Fresh blood needed for an ageing party

 

THE numbers were small, the age profile worrying. Democratic Left is a party in the doldrums, lacking broad public recognition and new blood. But it may have turned the corner in terms of personal confidence.

Last year its annual conference was a shambles - the numbers tiny, the venue dirty and the delegates disillusioned. This year, there is a growing confidence that its Ministers have performed well in Government and that the party is making a real impact. For the first time, Democratic Left is saleable on the doorsteps in working class areas.

Part of this change in perception is due to persistent complaints by Fianna Fail and the Progressive Democrats that the smallest party in the Coalition is dictating economic and social policy. The Democratic Left tail is said to be wagging the Government dog.

When your opponents provide publicity free, in what used to be a desert of public indifference, what leader would complain? Mr Proinsias De Rossa certainly didn't as he sought to focus attention on the need to tackle long term unemployment and social deprivation and drew attention to his own record on child benefit increases and equality payments for women.

But the trauma of four years ago, when Democratic Left split from the Workers' Party over centralised control and continuing links with the Official IBA, persists. As one observer said: "The head of the party went in one direction at that time and the body in the other." Since then, Democratic Left has failed to rebuild the machine that used to be the Workers' Party.

Even now, with six TDs and one senator in the party, there is a lack of young blood evident and few able councillors are coming through. A broad party structure is lacking and Dail seats are held almost as personal fiefdoms, where the name of the individual is more important than the party image.

Four of the six TDs are either Ministers or Ministers of State and there is a quiet confidence that the party will hold, if not increase, its number of Dail seats next time. But, in the current climate of public disillusionment with political parties, nothing should be taken for granted. A wave of rejection could bury the party without trace.

In that regard, a motion from the constituency of Eric Byrne - one of the two TDs without a ministerial position - sought to concentrate on radical left policies and to isolate the party from alliances with right wing parties before an election.

It was overwhelmingly defeated. Speaker after speaker trundled to the podium to argue in favour of political flexibility and tactical freedom for the leadership. The lessons of the Dublin West and Donegal North East by elections had been well learned.

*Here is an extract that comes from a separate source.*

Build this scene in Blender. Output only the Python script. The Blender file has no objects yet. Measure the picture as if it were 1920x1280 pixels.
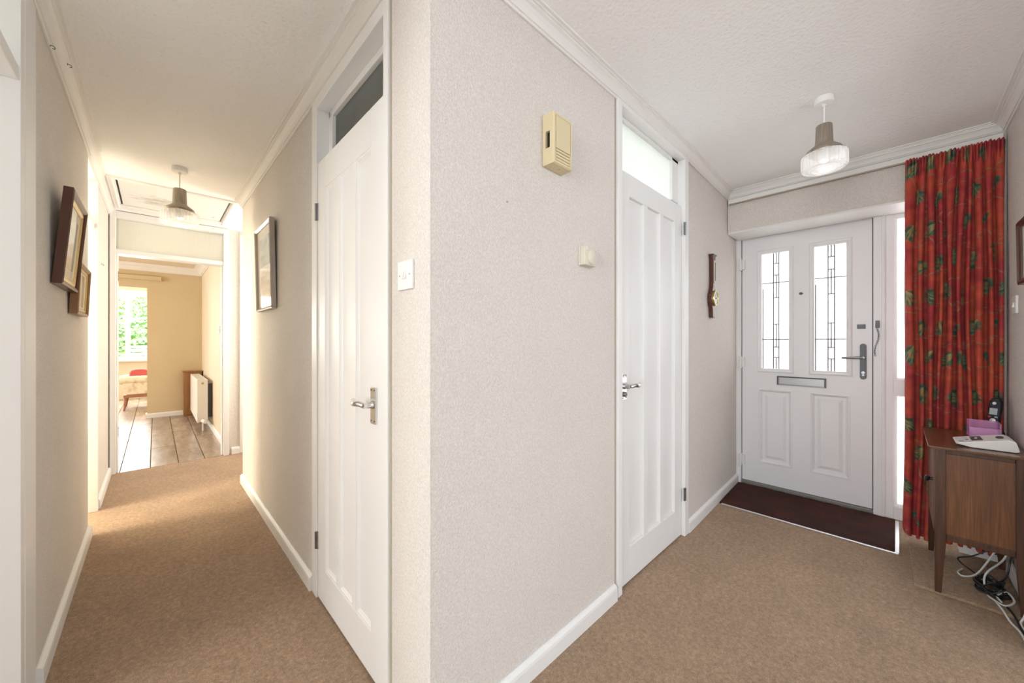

The sight of Fianna Fail snatching victory from the jaws of defeat in those two contests has brought about a serious rethink of strategy within the rainbow coalition.

Three months ago there was little, if any, chance of a voting arrangement emerging between Fine Gael, the Labour Party and Democratic Left. They were determined to fight on separate policies and go their own ways. But the sight of Fianna Fail hoovering up the transfers of Government parties on the way to victory has changed all that. If the phenomenon was repeated in a general election, Fianna Fail might even emerge with an overall Dail majority.

Recent thinking is that while the Coalition parties will campaign on separate platforms, they may consider a vote transfers arrangement.

Mr John McManus went so far as to raise the spectre of a formal election pact. He told delegates: "It may be possible that this Government will go to the country on a united front and on an agreed programme, but if that isn't in the interests of the people this party represents, it will not happen."

And Mr Joe Sherlock argued: "It is absolute nonsense to embark on a totally independent campaign. We need transfer votes from the other parties. We must not close the door on preference votes."

Mr De Rossa held out the prospect of a renewed rainbow arrangement and contrasted its potential benefits to the "lethal cocktail" of "outdated PD Thatcherism and a double measure of Fianna Fail opportunism".

A general election could be as much as 18 months away, but the political temperature is already becoming intense. Democratic Left is languishing at 2 per cent in the opinion polls. If it hopes to grow, it must do better.